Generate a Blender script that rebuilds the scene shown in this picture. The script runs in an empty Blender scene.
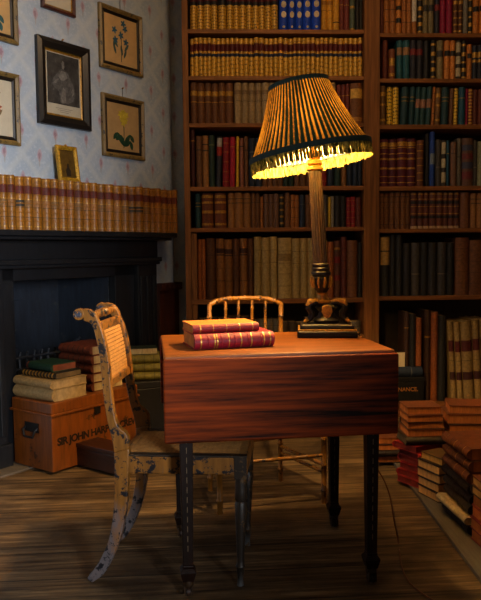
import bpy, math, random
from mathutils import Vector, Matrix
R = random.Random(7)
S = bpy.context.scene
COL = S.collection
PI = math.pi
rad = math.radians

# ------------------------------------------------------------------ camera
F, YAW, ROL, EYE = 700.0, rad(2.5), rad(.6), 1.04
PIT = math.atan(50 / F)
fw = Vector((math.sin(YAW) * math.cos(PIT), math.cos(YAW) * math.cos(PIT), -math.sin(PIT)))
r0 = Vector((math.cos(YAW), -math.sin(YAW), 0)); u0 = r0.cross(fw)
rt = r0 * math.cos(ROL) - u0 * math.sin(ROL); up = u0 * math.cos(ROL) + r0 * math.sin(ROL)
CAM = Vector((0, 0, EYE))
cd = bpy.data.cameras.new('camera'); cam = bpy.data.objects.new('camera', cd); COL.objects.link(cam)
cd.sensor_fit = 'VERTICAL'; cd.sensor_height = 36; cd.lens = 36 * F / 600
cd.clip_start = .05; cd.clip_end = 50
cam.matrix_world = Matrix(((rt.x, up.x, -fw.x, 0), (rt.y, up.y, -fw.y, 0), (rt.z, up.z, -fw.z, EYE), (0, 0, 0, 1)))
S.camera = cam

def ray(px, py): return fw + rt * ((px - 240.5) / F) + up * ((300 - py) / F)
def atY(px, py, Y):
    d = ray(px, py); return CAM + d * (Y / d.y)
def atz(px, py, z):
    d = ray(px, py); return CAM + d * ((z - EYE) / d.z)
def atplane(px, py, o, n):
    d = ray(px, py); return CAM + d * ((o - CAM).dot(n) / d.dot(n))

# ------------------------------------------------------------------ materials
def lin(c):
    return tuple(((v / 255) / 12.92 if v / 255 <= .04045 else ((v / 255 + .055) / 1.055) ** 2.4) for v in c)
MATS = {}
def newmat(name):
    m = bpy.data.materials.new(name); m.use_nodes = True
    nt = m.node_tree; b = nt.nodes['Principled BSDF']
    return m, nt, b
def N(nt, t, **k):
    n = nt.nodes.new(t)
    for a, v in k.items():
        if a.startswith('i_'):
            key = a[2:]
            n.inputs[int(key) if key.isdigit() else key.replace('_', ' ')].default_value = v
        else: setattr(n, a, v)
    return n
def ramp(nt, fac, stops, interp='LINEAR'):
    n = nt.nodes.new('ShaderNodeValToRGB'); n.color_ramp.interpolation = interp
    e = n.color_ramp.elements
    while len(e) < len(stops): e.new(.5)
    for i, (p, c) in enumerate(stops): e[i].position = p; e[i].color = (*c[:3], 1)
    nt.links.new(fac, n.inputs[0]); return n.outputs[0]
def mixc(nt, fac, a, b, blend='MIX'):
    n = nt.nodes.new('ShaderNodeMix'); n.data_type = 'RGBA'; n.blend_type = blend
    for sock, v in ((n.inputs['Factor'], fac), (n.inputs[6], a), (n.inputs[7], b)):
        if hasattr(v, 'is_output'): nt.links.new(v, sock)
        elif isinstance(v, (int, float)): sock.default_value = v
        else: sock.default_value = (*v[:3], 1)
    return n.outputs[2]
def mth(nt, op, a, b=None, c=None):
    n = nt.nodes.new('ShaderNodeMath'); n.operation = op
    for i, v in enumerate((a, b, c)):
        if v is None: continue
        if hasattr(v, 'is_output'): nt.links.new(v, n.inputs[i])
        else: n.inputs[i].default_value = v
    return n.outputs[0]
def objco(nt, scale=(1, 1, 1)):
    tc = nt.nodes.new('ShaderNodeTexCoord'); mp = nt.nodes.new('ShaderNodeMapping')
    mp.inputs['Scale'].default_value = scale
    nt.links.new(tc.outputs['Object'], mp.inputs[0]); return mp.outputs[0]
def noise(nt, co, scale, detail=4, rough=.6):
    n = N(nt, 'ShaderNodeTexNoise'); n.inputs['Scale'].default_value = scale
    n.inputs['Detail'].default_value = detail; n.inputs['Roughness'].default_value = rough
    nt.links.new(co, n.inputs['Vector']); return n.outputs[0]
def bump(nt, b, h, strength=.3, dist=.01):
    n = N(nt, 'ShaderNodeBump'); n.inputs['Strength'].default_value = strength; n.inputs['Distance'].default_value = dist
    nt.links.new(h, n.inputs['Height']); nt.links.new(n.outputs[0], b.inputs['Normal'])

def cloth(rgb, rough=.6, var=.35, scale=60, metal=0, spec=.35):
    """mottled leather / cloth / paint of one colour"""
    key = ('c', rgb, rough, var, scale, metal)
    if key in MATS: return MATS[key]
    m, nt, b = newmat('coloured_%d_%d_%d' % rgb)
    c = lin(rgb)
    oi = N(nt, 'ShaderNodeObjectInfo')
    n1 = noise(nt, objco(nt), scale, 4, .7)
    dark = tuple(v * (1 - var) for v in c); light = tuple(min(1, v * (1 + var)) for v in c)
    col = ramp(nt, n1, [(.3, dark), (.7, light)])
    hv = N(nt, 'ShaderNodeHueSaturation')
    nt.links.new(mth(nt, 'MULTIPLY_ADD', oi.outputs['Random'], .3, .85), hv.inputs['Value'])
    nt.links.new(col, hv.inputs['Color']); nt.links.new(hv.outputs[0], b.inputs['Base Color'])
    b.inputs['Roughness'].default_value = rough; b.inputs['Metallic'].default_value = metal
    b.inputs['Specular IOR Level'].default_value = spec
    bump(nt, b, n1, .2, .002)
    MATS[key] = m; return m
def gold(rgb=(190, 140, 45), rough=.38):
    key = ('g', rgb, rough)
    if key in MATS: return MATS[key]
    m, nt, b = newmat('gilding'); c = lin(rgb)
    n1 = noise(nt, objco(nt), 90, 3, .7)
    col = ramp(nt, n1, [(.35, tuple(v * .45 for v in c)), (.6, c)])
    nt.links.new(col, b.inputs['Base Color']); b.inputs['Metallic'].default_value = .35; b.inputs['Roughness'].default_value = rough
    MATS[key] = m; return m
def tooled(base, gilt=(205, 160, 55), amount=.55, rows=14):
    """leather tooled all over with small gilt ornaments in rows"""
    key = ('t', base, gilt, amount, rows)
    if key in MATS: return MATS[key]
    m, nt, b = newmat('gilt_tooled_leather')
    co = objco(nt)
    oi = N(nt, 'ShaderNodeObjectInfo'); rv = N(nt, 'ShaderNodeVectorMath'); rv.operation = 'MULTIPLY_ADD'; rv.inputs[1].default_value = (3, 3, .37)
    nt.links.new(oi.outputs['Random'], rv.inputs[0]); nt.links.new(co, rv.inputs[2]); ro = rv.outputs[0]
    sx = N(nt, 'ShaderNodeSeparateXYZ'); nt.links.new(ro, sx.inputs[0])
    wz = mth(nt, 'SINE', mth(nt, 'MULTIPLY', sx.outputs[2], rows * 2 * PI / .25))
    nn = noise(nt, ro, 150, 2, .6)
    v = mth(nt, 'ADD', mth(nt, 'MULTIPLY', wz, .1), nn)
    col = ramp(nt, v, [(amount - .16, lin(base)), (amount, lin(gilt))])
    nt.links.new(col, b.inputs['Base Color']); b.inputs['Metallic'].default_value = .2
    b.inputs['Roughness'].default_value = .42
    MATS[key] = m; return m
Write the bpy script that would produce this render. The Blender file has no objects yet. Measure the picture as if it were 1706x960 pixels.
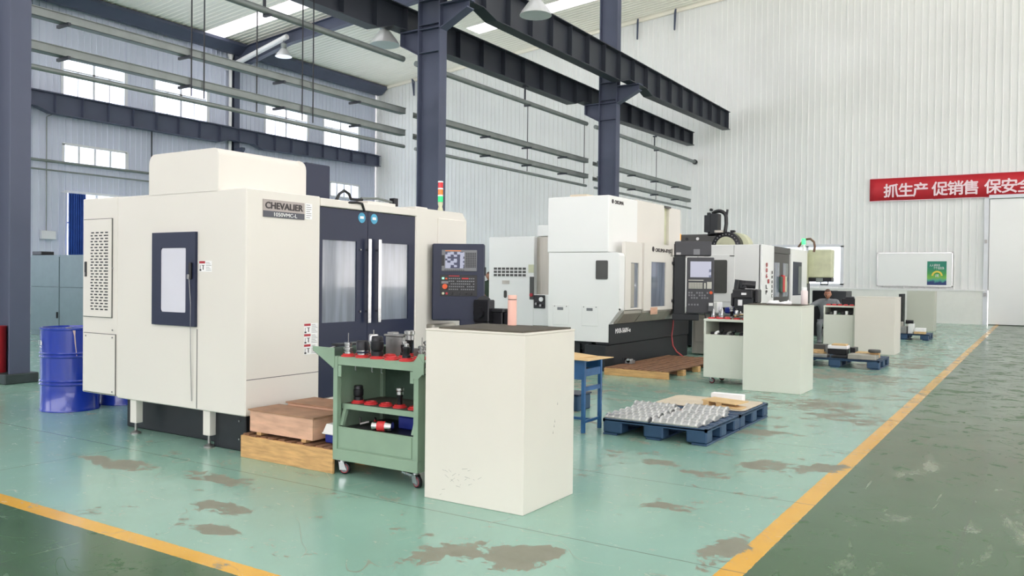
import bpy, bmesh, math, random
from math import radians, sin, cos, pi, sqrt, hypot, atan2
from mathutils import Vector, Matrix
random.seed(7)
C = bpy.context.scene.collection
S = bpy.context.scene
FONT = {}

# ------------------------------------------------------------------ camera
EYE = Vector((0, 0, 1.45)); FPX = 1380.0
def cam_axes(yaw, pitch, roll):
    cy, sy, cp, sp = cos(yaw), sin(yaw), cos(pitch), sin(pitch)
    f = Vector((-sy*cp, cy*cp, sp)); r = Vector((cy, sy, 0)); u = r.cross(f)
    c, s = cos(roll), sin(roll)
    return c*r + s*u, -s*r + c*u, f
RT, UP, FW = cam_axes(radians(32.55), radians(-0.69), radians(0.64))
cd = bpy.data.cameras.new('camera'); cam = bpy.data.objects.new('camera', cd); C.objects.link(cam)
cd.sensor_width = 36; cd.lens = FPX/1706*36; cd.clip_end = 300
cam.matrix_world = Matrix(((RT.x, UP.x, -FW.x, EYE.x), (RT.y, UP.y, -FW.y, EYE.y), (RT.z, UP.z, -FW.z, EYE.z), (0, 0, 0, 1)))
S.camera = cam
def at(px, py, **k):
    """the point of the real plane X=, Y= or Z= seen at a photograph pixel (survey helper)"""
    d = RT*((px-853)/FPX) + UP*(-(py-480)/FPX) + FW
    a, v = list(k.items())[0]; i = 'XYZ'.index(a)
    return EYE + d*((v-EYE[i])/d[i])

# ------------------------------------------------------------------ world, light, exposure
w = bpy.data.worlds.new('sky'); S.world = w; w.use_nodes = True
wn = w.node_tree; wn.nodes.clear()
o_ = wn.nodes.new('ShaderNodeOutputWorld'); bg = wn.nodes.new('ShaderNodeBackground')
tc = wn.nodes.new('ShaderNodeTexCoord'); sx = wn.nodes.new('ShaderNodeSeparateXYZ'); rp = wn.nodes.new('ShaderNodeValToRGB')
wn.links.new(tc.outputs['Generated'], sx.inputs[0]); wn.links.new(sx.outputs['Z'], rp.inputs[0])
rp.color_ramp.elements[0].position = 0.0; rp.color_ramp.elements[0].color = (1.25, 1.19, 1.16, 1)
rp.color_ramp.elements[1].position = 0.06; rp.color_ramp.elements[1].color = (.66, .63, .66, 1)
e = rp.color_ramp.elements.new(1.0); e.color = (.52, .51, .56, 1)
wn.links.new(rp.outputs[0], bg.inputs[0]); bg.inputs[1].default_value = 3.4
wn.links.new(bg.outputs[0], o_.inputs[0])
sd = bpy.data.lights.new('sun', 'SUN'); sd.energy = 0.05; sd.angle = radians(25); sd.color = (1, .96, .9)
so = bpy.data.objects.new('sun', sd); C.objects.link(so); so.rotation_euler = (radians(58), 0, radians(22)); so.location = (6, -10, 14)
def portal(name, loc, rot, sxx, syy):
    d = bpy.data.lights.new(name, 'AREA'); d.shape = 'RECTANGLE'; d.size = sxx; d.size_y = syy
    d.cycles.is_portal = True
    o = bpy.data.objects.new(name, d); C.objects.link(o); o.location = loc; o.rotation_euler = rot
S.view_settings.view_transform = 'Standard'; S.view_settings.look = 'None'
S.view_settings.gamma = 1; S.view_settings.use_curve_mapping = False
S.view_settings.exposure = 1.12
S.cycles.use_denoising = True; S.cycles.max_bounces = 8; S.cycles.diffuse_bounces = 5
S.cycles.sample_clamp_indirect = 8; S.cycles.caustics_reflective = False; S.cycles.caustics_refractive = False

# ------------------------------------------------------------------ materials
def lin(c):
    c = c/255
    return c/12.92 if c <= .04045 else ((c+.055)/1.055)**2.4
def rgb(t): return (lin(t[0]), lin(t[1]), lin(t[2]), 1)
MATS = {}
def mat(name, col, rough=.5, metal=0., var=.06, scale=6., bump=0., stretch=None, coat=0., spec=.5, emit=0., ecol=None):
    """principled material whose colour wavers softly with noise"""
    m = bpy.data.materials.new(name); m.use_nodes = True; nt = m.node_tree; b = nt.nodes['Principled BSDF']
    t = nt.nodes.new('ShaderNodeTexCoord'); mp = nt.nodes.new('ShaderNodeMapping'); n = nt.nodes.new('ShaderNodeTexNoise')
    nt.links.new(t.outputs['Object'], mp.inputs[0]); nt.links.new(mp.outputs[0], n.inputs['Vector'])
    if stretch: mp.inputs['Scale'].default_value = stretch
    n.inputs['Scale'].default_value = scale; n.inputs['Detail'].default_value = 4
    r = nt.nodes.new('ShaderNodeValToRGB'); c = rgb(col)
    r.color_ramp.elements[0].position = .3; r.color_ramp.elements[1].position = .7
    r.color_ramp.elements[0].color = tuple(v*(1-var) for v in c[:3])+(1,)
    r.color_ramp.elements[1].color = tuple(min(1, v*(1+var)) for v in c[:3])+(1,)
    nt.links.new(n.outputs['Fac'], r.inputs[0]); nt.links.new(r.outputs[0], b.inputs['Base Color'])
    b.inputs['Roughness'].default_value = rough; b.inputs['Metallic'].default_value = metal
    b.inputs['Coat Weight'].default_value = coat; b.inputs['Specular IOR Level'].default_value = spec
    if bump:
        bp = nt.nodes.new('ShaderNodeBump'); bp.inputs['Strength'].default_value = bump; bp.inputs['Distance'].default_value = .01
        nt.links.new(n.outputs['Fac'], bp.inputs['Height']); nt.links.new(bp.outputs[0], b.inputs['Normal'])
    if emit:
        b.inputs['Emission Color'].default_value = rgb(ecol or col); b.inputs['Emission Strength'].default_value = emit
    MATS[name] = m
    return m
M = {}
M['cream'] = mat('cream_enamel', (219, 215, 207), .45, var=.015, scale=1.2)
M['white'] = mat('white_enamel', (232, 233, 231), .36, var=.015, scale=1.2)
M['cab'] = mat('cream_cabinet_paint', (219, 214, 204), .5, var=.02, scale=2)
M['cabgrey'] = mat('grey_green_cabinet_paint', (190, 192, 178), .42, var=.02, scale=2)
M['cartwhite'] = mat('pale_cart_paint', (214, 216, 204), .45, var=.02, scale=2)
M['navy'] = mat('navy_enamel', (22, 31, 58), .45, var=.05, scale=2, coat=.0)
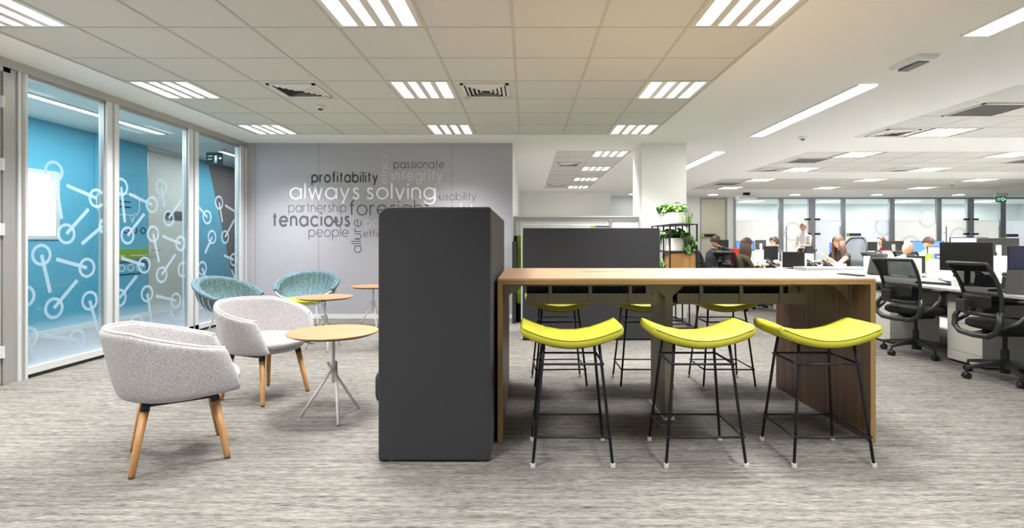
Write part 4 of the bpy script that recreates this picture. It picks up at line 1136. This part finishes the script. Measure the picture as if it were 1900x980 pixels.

════════════════════

> **Exercise directions**:
Leave out the pictures and repeat exactly the lines from the start of the material through the line that contains "rad = math.radians", both included.

> **The result**:
Generate a Blender script that rebuilds the scene shown in this picture. The script runs in an empty Blender scene.
import bpy, math, random
from mathutils import Vector, Matrix
R = random.Random(7)
S = bpy.context.scene
COL = S.collection
PI = math.pi
rad = math.radians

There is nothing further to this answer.